Glocal Giants: Krugmans Nobel-winning work provides the rationale for Indian firms to go global on local strengths
Glocal Giants
By design or default, Tata’s business plan for the Rs 1-lakh car has made the Nano a perfect candidate for a Paul Krugman success story. The American economist and popular columnist won the Nobel Prize for Economics in 2008 for his trade theory, which explains trade between countries endowed with similar resources. It also explains trade in similar products. Trade between Italy and Germany, for instance, in Porsches and Ferraris, or between the US and Canada in Bombardier planes and Boeings had remained unexplained until Krugman, 55,came out with his trade theory in 1979-80. The Nobel-winning work showed that producers make and export more and more of those products that have large home markets. That’s because spread over higher volumes, costs come down, raising cost competitiveness (economies of scale).

Why is the Nano a potential Krugman success story? Because there are few markets in the world bigger than India for the Nano. Indians buy a million small cars a year. Tata Motors hopes to sell 500,000 Nanos a year by 2012. The cost of making a Nano, therefore, will progressively decline as Tata Motors sells more and more of the small car here. A point will then come, when the cost per car will have plunged sufficiently to make the Nano globally competitive (if it isn’t already).

Of what use is Krugman’s work to Indian businesses? Indian companies can leverage the new markets emerging here to build new industries. For example, India’s imports of power and telecom equipment total $40 billion (Rs 1,96,000 crore) a year. This large market can easily sustain indigenous production, but India has made it extremely difficult for the domestic industry to compete with foreign ones by withdrawing all protection. Says Nagesh Kumar, Director, Research and Information Systems, a trade think tank in the Capital: “Five years of protection will enable Indian businesses build scale and competitiveness.” Ship-building and aerospace are other industries that can benefit from Krugman’s formula.

Nobel lessons

Krugman’s thesis:
Producers leverage huge domestic market followed by export markets to progressively lower costs.
Example from India: Tata Motors’ plans for the Nano.

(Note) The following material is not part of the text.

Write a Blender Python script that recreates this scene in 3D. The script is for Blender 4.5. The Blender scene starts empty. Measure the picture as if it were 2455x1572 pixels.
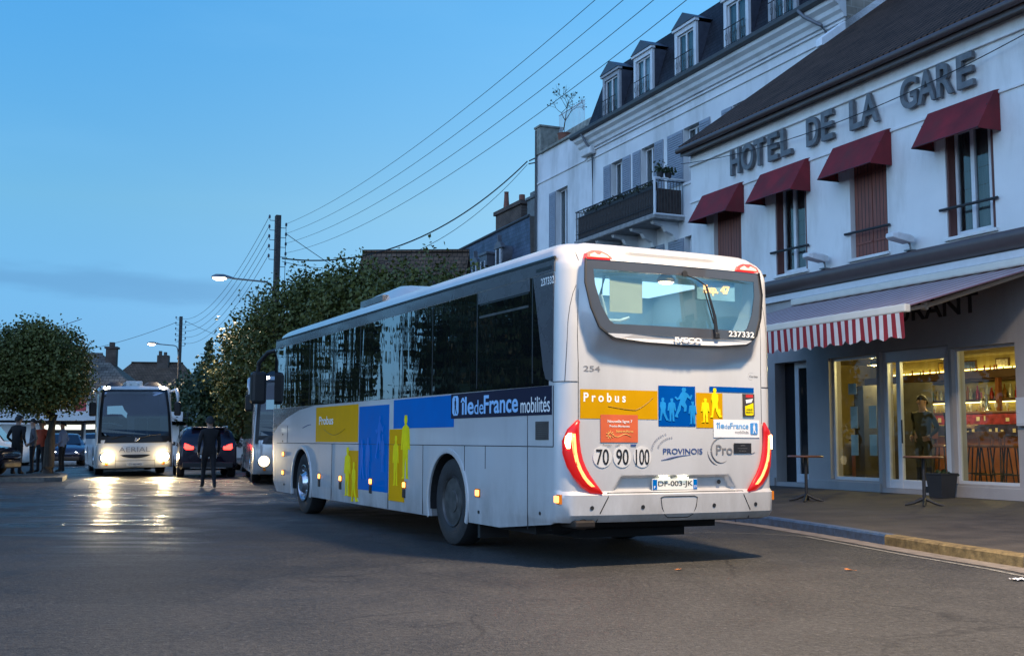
import bpy, bmesh, math, random
from mathutils import Vector, Matrix
R = math.radians
PI = math.pi
sc = bpy.context.scene
COL = sc.collection

# ------------------------------------------------------------------ camera
cam_d = bpy.data.cameras.new('camera')
cam_d.sensor_width = 36.0
cam_d.lens = 36.0 * 2689.0 / 2455.0
cam_d.clip_start = 0.1
cam_d.clip_end = 4000
cam = bpy.data.objects.new('camera', cam_d)
COL.objects.link(cam)
cam.matrix_world = (Matrix.Translation((0, 0, 1.19)) @ Matrix.Rotation(R(90) + 0.101, 4, 'X')
                    @ Matrix.Rotation(0.005, 4, 'Z'))
sc.camera = cam

# ------------------------------------------------------------------ sky, light, exposure
SUN_EL, SUN_ROT = R(12.0), R(247)
w = bpy.data.worlds.new('World')
sc.world = w
w.use_nodes = True
wn, wl = w.node_tree.nodes, w.node_tree.links
wn.clear()
wo = wn.new('ShaderNodeOutputWorld')
bg = wn.new('ShaderNodeBackground')
sky = wn.new('ShaderNodeTexSky')
sky.sky_type = 'NISHITA'
sky.sun_disc = False
sky.sun_elevation = SUN_EL
sky.sun_rotation = SUN_ROT
sky.air_density = 1.0
sky.dust_density = 0.2
sky.ozone_density = 8.0
bg.inputs['Strength'].default_value = 0.147
tc = wn.new('ShaderNodeTexCoord')
sep = wn.new('ShaderNodeSeparateXYZ')
wl.new(tc.outputs['Generated'], sep.inputs[0])
# soft cirrus mottling and one low dark cloud bank
mp = wn.new('ShaderNodeMapping')
mp.inputs['Scale'].default_value = (1.0, 1.0, 5.0)
wl.new(tc.outputs['Generated'], mp.inputs[0])
nz = wn.new('ShaderNodeTexNoise')
nz.inputs['Scale'].default_value = 3.2
nz.inputs['Detail'].default_value = 5
nz.inputs['Roughness'].default_value = 0.55
wl.new(mp.outputs[0], nz.inputs['Vector'])


def wmath(op, a, b=None, c=None):
    n = wn.new('ShaderNodeMath')
    n.operation = op
    for i, v in enumerate((a, b, c)):
        if v is None:
            continue
        if isinstance(v, (int, float)):
            n.inputs[i].default_value = v
        else:
            wl.new(v, n.inputs[i])
    return n.outputs[0]


def wramp(v, lo, hi):
    n = wn.new('ShaderNodeMapRange')
    n.interpolation_type = 'SMOOTHSTEP'
    n.inputs['From Min'].default_value = lo
    n.inputs['From Max'].default_value = hi
    wl.new(v, n.inputs['Value'])
    return n.outputs[0]


zz = sep.outputs['Z']
# dusk gradient of the clear sky: pale towards the horizon, deeper blue overhead
gr = wn.new('ShaderNodeValToRGB')
wl.new(zz, gr.inputs[0])
el = gr.color_ramp.elements
el[0].position = 0.0
el[0].color = (0.60, 0.90, 1.36, 1)
el[1].position = 0.6
el[1].color = (1.7, 2.1, 2.0, 1)
for p_, c_ in ((0.2, (2.85, 2.10, 1.40)), (0.37, (2.35, 2.60, 1.94))):
    e_ = gr.color_ramp.elements.new(p_)
    e_.color = c_ + (1,)
tint = wn.new('ShaderNodeMix')
tint.data_type = 'RGBA'
tint.blend_type = 'MULTIPLY'
tint.inputs['Factor'].default_value = 1.0
wl.new(sky.outputs[0], tint.inputs[6])
azt = wn.new('ShaderNodeMath')
azt.operation = 'ARCTAN2'
wl.new(sep.outputs['X'], azt.inputs[0])
wl.new(sep.outputs['Y'], azt.inputs[1])
azm = wn.new('ShaderNodeMix')
azm.data_type = 'RGBA'
wl.new(wramp(azt.outputs[0], -0.50, 0.10), azm.inputs['Factor'])
azm.inputs[6].default_value = (1, 1, 1, 1)
azm.inputs[7].default_value = (1.6, 1.16, 1.02, 1)
azx = wn.new('ShaderNodeMix')
azx.data_type = 'RGBA'
azx.blend_type = 'MULTIPLY'
azx.inputs['Factor'].default_value = 1.0
wl.new(gr.outputs[0], azx.inputs[6])
wl.new(azm.outputs[2], azx.inputs[7])
wl.new(azx.outputs[2], tint.inputs[7])
# low cloud bank in the west-north-west
wob = wmath('MULTIPLY_ADD', nz.outputs[0], 0.09, -0.045)
zc_ = wmath('ADD', zz, wob)
band = wmath('MULTIPLY', wramp(zc_, 0.112, 0.128), wramp(zc_, 0.150, 0.134))
az = wmath('ARCTAN2', sep.outputs['X'], sep.outputs['Y'])
band = wmath('MULTIPLY', band, wramp(az, -0.10, -0.30))
band = wmath('MULTIPLY', band, 0.42)
cl = wn.new('ShaderNodeMix')
cl.data_type = 'RGBA'
wl.new(band, cl.inputs['Factor'])
wl.new(tint.outputs[2], cl.inputs[6])
cl.inputs[7].default_value = (0.7, 1.75, 3.3, 1)
cm = wn.new('ShaderNodeMix')
cm.data_type = 'RGBA'
wl.new(wmath('MULTIPLY', wramp(nz.outputs[0], 0.45, 0.75), 0.10), cm.inputs['Factor'])
wl.new(cl.outputs[2], cm.inputs[6])
cm.inputs[7].default_value = (1.6, 3.6, 5.6, 1)
# afterglow behind the viewer's left shoulder, where the sun has gone down
gd = wn.new('ShaderNodeVectorMath')
gd.operation = 'DOT_PRODUCT'
wl.new(tc.outputs['Generated'], gd.inputs[0])
gd.inputs[1].default_value = Vector((-0.50, -0.83, 0.24)).normalized()
ag = wn.new('ShaderNodeMix')
ag.data_type = 'RGBA'
ag.blend_type = 'ADD'
wl.new(wramp(gd.outputs['Value'], 0.25, 1.0), ag.inputs['Factor'])
wl.new(cm.outputs[2], ag.inputs[6])
ag.inputs[7].default_value = (3.3, 3.9, 5.5, 1)
wl.new(ag.outputs[2], bg.inputs[0])
wl.new(bg.outputs[0], wo.inputs[0])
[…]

Krugman’s thesis: Producers converge close to a large home market.
Example from India: Exports of the Indian gems and jewellery industry grew 23 per cent in 2007-08 over the previous year, while India’s consumption is growing at the rate of 25 per cent a year. More than 10,000 diamond units have converged in Surat, where 80 per cent of the diamonds processed in India are cut and polished.

Krugman’s Thesis: Policymakers must nurture infant industries capable of building global scale by tapping the home and export markets.
Example from India: Policy incentives to sectors such as power, telecom equipment and aerospace can help


Krugman’s next step was to show that lots of producers converge to locate their manufacturing units where there is a large market. By sharing infrastructure and overhead expenses, producers located in a cluster can prune costs and raise competitiveness using the economies of scale.

This can be handy in the context of the pressing skills crunch. Companies that are losing their trained manpower to poachers end up sinking the costs of training the lost workers. Companies can avoid such losses by jointly training pools of workers that they can all hire from. “Joint training of workers by companies can release positive externalities for Indian business in line with Krugman’s teachings,” says Bibek Debroy, Professor, Centre for Policy Research & IMI. Agrees Biswajit Dhar, Head of the Centre of WTO Studies, Indian Institute of Foreign Trade: “Small and medium enterprises must keep in mind that the cluster approach is very important for industrial development in Krugman approach.”